La première fois, c'était un bel après-midi du mois de septembre où il fait encore si chaud qu'il est permis d'espérer que l'été ne nous quittera pas. Mes fils de 5 et 2 ans s'amusaient à courir derrière le chien de mes parents sur le patio de leur résidence. Il a suffi d'un faux pas dans la démarche mal assurée de mon petit bonhomme de 2 ans pour qu'il tombe tête première dans la piscine. En une fraction de seconde, j'avais extirpé ma bedaine de 30 semaines de grossesse de sa chaise et espadrilles aux pieds, j'avais sauté récupérer ma barbotte en panique.

La deuxième fois, c'était l'été dernier chez des amis.
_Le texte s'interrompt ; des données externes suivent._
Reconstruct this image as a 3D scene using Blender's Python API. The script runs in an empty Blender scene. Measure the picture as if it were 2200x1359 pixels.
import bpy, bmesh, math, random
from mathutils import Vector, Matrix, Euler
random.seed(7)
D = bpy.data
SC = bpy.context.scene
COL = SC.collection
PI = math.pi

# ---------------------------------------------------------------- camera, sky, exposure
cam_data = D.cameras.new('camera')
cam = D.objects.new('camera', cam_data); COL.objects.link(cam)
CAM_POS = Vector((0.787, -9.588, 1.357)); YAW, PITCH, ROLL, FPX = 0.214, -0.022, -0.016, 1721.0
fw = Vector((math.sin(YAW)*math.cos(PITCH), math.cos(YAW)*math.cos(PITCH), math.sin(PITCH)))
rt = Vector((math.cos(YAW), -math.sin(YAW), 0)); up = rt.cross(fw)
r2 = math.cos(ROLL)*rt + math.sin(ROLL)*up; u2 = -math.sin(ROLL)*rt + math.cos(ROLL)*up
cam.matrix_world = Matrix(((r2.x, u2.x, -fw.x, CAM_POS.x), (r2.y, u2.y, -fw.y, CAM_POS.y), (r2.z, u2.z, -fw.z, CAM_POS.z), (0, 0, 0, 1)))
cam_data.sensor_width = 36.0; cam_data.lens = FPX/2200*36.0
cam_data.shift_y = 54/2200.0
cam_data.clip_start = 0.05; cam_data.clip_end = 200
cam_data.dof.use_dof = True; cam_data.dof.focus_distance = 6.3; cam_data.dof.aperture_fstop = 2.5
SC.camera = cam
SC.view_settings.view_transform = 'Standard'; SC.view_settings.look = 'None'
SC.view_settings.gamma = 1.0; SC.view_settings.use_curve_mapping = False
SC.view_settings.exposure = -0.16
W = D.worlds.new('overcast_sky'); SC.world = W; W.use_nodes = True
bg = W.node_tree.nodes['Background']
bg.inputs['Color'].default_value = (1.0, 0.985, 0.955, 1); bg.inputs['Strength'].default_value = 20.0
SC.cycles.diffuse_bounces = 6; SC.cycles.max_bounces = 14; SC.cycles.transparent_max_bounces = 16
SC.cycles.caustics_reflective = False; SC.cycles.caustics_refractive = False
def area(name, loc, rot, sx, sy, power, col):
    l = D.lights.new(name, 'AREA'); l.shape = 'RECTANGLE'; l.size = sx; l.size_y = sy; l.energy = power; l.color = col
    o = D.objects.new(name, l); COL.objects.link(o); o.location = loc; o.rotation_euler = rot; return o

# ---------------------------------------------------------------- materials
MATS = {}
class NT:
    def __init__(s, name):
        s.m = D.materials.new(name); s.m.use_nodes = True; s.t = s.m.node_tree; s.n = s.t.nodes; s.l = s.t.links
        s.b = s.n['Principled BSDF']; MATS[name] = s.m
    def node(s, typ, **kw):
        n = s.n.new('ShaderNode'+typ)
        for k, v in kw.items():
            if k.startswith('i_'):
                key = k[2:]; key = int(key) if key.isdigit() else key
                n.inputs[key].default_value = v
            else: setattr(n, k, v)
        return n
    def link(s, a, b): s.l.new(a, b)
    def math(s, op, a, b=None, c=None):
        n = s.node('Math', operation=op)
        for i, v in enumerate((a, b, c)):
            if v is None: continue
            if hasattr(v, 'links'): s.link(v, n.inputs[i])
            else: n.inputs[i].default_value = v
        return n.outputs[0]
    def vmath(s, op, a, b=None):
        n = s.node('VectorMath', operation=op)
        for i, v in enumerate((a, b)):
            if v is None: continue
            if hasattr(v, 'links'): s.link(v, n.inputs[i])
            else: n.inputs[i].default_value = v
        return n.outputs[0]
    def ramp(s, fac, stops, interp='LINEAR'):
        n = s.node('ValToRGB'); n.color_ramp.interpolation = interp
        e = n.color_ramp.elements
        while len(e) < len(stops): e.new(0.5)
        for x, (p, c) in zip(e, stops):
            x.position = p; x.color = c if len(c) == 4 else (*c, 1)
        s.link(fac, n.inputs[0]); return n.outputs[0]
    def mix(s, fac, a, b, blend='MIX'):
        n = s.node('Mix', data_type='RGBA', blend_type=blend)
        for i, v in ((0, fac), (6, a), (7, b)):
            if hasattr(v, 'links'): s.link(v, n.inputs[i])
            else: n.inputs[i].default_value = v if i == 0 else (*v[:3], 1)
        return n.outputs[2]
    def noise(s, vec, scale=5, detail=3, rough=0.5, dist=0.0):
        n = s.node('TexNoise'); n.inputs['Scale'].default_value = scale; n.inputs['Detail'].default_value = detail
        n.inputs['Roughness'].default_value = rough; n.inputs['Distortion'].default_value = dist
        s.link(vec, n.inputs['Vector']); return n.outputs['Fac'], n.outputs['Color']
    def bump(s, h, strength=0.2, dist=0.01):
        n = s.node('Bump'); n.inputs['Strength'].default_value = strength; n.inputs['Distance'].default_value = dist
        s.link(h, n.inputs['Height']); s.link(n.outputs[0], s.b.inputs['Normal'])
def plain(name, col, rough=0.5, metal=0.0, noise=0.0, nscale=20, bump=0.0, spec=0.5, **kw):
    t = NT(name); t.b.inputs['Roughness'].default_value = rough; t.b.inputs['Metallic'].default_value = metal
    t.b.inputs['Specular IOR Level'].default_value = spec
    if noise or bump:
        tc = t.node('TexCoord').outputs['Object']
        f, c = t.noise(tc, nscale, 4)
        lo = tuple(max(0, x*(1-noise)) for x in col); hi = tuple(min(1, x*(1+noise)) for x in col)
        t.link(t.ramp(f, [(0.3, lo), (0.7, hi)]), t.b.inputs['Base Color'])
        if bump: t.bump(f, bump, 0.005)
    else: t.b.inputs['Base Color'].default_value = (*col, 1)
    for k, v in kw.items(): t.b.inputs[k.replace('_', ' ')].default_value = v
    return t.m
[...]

Mon même fils, maintenant affectueusement surnommé Andouille et reconnu pour sa nature gauche et maladroite, a soudainement «oublié» qu'il ne portait pas sa ceinture de flottaison et s'est élancé avec entrain dans le bassin d'eau bleue. Son père, qui se trouvait déjà dans la piscine, a rapidement secouru son baleineau en détresse. Ces deux incidents furent sans conséquence sérieuse, sinon une tasse d'eau avalée de travers et une bonne frousse pour tous, mais ils sont la preuve de la vulnérabilité de nos enfants devant le danger bien réel que représentent les bassins d'eau destinés à égayer nos courts étés.

La recommandation émise par la Société de sauvetage du Québec d'étendre l'application des nouvelles règles de sécurité aux piscines déjà existantes apparaîtra sévère à outrance pour plusieurs citoyens dont les installations ne respectent pas ces normes. Le Québec se démarque malheureusement par son aveuglement volontaire face aux décès par noyade et nous sommes tous coupables d'avoir prononcé des voeux pieux à ce chapitre.

Si la réglementation et les normes de sécurité ne peuvent jamais être trop rigoureuses, il reste que des efforts supplémentaires devraient être déployés afin d'offrir des notions de natation de base aux enfants. En 1994, j'ai étudié en Australie pendant 12 mois et j'ai pu constater les énergies investies dans la prévention, l'éducation et la formation des élèves en matière de sécurité aquatique. Dans plusieurs provinces du pays, les leçons de natation et les notions élémentaires de secourisme font partie du programme scolaire obligatoire des écoles primaires et sont enseignées dans les cours d'éducation physique. Au secondaire, plusieurs heures sont consacrées à discuter des risques associés à la baignade et à la pratique d'activités nautiques lorsque les facultés sont affaiblies par l'alcool ou les drogues. Les étudiants terminent donc leurs études avec une maîtrise de base de la natation et des règles de sécurité. Évidemment, la proximité de l'océan et le climat doux et chaud du pays des kangourous peuvent expliquer son avant-gardisme et l'ardeur investie dans ce domaine. Toutefois, la brièveté relative de l'été québécois ne devrait pas servir d'excuse à l'inertie.

Personne ne devrait avoir à vivre avec la vision du corps inanimé d'un enfant flottant à la surface de l'eau. Sachant que nul d'entre nous n'est à l'abri d'une telle tragédie, le Québec devrait s'empresser à adopter des mesures concrètes afin de renverser la tendance dans nos tristes statistiques. Comme point de départ, on pourrait offrir aux enfants, notamment ceux de familles à faibles revenus, la gratuité des cours de natation jusqu'à un certain niveau.